The request: Restate all of the data exactly.

═════ Data

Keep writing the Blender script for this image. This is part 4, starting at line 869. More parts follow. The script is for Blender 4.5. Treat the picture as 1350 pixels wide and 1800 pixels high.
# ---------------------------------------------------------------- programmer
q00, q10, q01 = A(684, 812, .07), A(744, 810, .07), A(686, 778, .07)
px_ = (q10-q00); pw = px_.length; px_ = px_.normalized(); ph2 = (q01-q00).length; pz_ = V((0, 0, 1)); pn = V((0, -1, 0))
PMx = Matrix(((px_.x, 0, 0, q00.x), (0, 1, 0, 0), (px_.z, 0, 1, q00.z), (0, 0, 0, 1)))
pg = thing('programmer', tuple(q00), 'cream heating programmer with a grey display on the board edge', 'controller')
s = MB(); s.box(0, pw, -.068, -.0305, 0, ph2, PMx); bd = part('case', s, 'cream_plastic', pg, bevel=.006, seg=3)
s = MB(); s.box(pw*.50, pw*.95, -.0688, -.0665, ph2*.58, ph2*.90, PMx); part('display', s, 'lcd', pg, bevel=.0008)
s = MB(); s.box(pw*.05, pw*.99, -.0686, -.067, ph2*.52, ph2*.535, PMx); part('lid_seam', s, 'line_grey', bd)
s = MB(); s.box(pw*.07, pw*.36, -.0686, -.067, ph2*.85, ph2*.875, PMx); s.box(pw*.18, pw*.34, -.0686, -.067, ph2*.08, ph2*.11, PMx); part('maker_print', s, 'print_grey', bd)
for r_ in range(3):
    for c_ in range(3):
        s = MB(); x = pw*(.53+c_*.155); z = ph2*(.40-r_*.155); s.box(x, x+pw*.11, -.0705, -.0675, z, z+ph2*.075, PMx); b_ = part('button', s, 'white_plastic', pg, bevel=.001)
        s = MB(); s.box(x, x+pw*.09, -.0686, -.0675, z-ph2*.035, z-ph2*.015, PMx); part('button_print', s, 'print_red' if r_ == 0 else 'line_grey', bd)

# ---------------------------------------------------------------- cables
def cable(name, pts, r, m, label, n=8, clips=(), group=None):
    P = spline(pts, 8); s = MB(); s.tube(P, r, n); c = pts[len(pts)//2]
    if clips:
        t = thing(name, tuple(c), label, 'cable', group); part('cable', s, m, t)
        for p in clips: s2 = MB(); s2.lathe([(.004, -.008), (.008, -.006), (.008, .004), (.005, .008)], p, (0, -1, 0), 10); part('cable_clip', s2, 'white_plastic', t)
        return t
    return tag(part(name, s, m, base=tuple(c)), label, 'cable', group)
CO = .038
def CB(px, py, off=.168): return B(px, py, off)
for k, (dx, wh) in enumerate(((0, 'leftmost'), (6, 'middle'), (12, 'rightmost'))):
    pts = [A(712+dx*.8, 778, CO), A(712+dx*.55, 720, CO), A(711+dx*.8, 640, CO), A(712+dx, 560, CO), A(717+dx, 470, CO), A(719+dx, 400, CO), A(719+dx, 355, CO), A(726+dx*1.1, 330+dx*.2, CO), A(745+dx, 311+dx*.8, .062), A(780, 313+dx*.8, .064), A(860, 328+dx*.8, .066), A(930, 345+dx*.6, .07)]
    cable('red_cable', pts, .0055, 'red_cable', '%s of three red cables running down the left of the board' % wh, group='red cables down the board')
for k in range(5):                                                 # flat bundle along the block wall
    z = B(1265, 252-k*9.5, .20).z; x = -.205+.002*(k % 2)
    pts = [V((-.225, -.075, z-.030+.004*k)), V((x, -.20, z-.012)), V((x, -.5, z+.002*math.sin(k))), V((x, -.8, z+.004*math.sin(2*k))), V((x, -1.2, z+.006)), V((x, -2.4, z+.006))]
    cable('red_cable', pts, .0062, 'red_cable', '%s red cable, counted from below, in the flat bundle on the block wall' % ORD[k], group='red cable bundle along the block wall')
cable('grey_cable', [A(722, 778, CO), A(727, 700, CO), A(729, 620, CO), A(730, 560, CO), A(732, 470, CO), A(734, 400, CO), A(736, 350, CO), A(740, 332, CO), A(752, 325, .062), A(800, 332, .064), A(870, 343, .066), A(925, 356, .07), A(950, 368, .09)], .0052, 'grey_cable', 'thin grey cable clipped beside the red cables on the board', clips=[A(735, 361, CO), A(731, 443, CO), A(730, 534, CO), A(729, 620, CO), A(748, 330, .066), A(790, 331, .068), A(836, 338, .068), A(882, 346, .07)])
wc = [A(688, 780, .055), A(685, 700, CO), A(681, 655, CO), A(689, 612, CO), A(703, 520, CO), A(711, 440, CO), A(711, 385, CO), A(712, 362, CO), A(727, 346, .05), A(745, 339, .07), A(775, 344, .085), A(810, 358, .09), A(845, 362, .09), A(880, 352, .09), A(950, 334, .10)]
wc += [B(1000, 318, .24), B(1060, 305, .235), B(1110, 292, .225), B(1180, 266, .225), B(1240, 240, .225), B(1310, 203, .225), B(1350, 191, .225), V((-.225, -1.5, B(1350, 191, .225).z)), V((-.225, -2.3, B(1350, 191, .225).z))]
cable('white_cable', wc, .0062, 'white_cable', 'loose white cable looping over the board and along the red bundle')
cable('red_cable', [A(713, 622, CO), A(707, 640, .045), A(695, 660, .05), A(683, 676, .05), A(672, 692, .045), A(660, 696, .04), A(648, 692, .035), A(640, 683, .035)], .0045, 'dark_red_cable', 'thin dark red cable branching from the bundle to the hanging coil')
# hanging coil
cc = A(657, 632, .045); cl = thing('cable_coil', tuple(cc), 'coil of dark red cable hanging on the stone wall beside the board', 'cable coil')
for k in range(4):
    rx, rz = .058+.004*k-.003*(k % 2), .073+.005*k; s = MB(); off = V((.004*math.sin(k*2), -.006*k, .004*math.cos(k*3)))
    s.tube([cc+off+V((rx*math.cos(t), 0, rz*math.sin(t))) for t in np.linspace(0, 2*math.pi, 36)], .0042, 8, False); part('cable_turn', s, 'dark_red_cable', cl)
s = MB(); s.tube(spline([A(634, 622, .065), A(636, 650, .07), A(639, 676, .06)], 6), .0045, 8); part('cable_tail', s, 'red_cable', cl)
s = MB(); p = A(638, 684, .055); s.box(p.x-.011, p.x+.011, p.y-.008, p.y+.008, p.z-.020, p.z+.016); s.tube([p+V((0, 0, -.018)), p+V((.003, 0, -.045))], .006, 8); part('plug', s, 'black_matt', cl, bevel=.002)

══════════

Finished answer:
Keep writing the Blender script for this image. This is part 4, starting at line 869. More parts follow. The script is for Blender 4.5. Treat the picture as 1350 pixels wide and 1800 pixels high.
# ---------------------------------------------------------------- programmer
q00, q10, q01 = A(684, 812, .07), A(744, 810, .07), A(686, 778, .07)
px_ = (q10-q00); pw = px_.length; px_ = px_.normalized(); ph2 = (q01-q00).length; pz_ = V((0, 0, 1)); pn = V((0, -1, 0))
PMx = Matrix(((px_.x, 0, 0, q00.x), (0, 1, 0, 0), (px_.z, 0, 1, q00.z), (0, 0, 0, 1)))
pg = thing('programmer', tuple(q00), 'cream heating programmer with a grey display on the board edge', 'controller')
s = MB(); s.box(0, pw, -.068, -.0305, 0, ph2, PMx); bd = part('case', s, 'cream_plastic', pg, bevel=.006, seg=3)
s = MB(); s.box(pw*.50, pw*.95, -.0688, -.0665, ph2*.58, ph2*.90, PMx); part('display', s, 'lcd', pg, bevel=.0008)
s = MB(); s.box(pw*.05, pw*.99, -.0686, -.067, ph2*.52, ph2*.535, PMx); part('lid_seam', s, 'line_grey', bd)
s = MB(); s.box(pw*.07, pw*.36, -.0686, -.067, ph2*.85, ph2*.875, PMx); s.box(pw*.18, pw*.34, -.0686, -.067, ph2*.08, ph2*.11, PMx); part('maker_print', s, 'print_grey', bd)
for r_ in range(3):
    for c_ in range(3):
        s = MB(); x = pw*(.53+c_*.155); z = ph2*(.40-r_*.155); s.box(x, x+pw*.11, -.0705, -.0675, z, z+ph2*.075, PMx); b_ = part('button', s, 'white_plastic', pg, bevel=.001)
        s = MB(); s.box(x, x+pw*.09, -.0686, -.0675, z-ph2*.035, z-ph2*.015, PMx); part('button_print', s, 'print_red' if r_ == 0 else 'line_grey', bd)

# ---------------------------------------------------------------- cables
def cable(name, pts, r, m, label, n=8, clips=(), group=None):
    P = spline(pts, 8); s = MB(); s.tube(P, r, n); c = pts[len(pts)//2]
    if clips:
        t = thing(name, tuple(c), label, 'cable', group); part('cable', s, m, t)
        for p in clips: s2 = MB(); s2.lathe([(.004, -.008), (.008, -.006), (.008, .004), (.005, .008)], p, (0, -1, 0), 10); part('cable_clip', s2, 'white_plastic', t)
        return t
    return tag(part(name, s, m, base=tuple(c)), label, 'cable', group)
CO = .038
def CB(px, py, off=.168): return B(px, py, off)
for k, (dx, wh) in enumerate(((0, 'leftmost'), (6, 'middle'), (12, 'rightmost'))):
    pts = [A(712+dx*.8, 778, CO), A(712+dx*.55, 720, CO), A(711+dx*.8, 640, CO), A(712+dx, 560, CO), A(717+dx, 470, CO), A(719+dx, 400, CO), A(719+dx, 355, CO), A(726+dx*1.1, 330+dx*.2, CO), A(745+dx, 311+dx*.8, .062), A(780, 313+dx*.8, .064), A(860, 328+dx*.8, .066), A(930, 345+dx*.6, .07)]
    cable('red_cable', pts, .0055, 'red_cable', '%s of three red cables running down the left of the board' % wh, group='red cables down the board')
for k in range(5):                                                 # flat bundle along the block wall
    z = B(1265, 252-k*9.5, .20).z; x = -.205+.002*(k % 2)
    pts = [V((-.225, -.075, z-.030+.004*k)), V((x, -.20, z-.012)), V((x, -.5, z+.002*math.sin(k))), V((x, -.8, z+.004*math.sin(2*k))), V((x, -1.2, z+.006)), V((x, -2.4, z+.006))]
    cable('red_cable', pts, .0062, 'red_cable', '%s red cable, counted from below, in the flat bundle on the block wall' % ORD[k], group='red cable bundle along the block wall')
cable('grey_cable', [A(722, 778, CO), A(727, 700, CO), A(729, 620, CO), A(730, 560, CO), A(732, 470, CO), A(734, 400, CO), A(736, 350, CO), A(740, 332, CO), A(752, 325, .062), A(800, 332, .064), A(870, 343, .066), A(925, 356, .07), A(950, 368, .09)], .0052, 'grey_cable', 'thin grey cable clipped beside the red cables on the board', clips=[A(735, 361, CO), A(731, 443, CO), A(730, 534, CO), A(729, 620, CO), A(748, 330, .066), A(790, 331, .068), A(836, 338, .068), A(882, 346, .07)])
wc = [A(688, 780, .055), A(685, 700, CO), A(681, 655, CO), A(689, 612, CO), A(703, 520, CO), A(711, 440, CO), A(711, 385, CO), A(712, 362, CO), A(727, 346, .05), A(745, 339, .07), A(775, 344, .085), A(810, 358, .09), A(845, 362, .09), A(880, 352, .09), A(950, 334, .10)]
wc += [B(1000, 318, .24), B(1060, 305, .235), B(1110, 292, .225), B(1180, 266, .225), B(1240, 240, .225), B(1310, 203, .225), B(1350, 191, .225), V((-.225, -1.5, B(1350, 191, .225).z)), V((-.225, -2.3, B(1350, 191, .225).z))]
cable('white_cable', wc, .0062, 'white_cable', 'loose white cable looping over the board and along the red bundle')
cable('red_cable', [A(713, 622, CO), A(707, 640, .045), A(695, 660, .05), A(683, 676, .05), A(672, 692, .045), A(660, 696, .04), A(648, 692, .035), A(640, 683, .035)], .0045, 'dark_red_cable', 'thin dark red cable branching from the bundle to the hanging coil')
# hanging coil
cc = A(657, 632, .045); cl = thing('cable_coil', tuple(cc), 'coil of dark red cable hanging on the stone wall beside the board', 'cable coil')
for k in range(4):
    rx, rz = .058+.004*k-.003*(k % 2), .073+.005*k; s = MB(); off = V((.004*math.sin(k*2), -.006*k, .004*math.cos(k*3)))
    s.tube([cc+off+V((rx*math.cos(t), 0, rz*math.sin(t))) for t in np.linspace(0, 2*math.pi, 36)], .0042, 8, False); part('cable_turn', s, 'dark_red_cable', cl)
s = MB(); s.tube(spline([A(634, 622, .065), A(636, 650, .07), A(639, 676, .06)], 6), .0045, 8); part('cable_tail', s, 'red_cable', cl)
s = MB(); p = A(638, 684, .055); s.box(p.x-.011, p.x+.011, p.y-.008, p.y+.008, p.z-.020, p.z+.016); s.tube([p+V((0, 0, -.018)), p+V((.003, 0, -.045))], .006, 8); part('plug', s, 'black_matt', cl, bevel=.002)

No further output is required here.